Aux côtés de Journiac ou de Copi, il inspirera une multitude d’artistes qui reprendront son flambeau. Punks ou théoricien.ne.s, des figures de l’Art corporel à la scène drag, c’est toute une foule de disciples, revendiquant ou non son héritage, qui s’inscrivent à sa suite ; des artistes et des activistes dont certain.es – Orlan, Maïa Izzo-Foulquier, H·Alix Sanyas (Mourrier) ou Mirka Lugosi – seront ici mis.es en regard avec les oeuvres de Molinier pour d’utiles jonctions, d’intéressantes actualisations, de pertinents décalages.
Mais il faut aussi dire que, tout à cette confusion entre l’oeuvre et l’artiste, l’arc-en-ciel de Molinier, grisant et flamboyant dans ses meilleurs moments, peut aussi arborer des teintes plus glauques. On s’épuiserait à dresser l’inventaire des anecdotes qu’il charrie avec lui, et qu’il a complaisamment relayé, sinon fabriqué de toutes pièces.

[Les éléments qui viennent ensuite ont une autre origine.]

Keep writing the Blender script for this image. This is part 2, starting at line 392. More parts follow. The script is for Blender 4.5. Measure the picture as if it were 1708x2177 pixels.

Glacis au sperme, érotomanie frénétique, fabrication d’un joug pour s’adonner à l’autofellation, flirts avec la nécrophilie, quand ce n’est pas l’inceste qui se mêle à la danse : difficile de démêler dans cet entrelacs de récits épate-bourgeois, d’ahurissants paratextes, de racontars pervers, la part du sordide et celle de la légende, le réel et le fantasmé – y compris pour Molinier lui-même, au gré de ses rodomontades ricanantes, modelant, réinventant sa vie comme son identité ou ses montages photos.
Complexité, ambiguïté, Molinier : mignon.ne, allons voir si le rose, entre fleurs et épines, sied à ce « grand-père infréquentable » de la contre-culture LGBT, de l’underground bordelais, du dérangement tous azimuts, étiqueté Pas-sage du désir.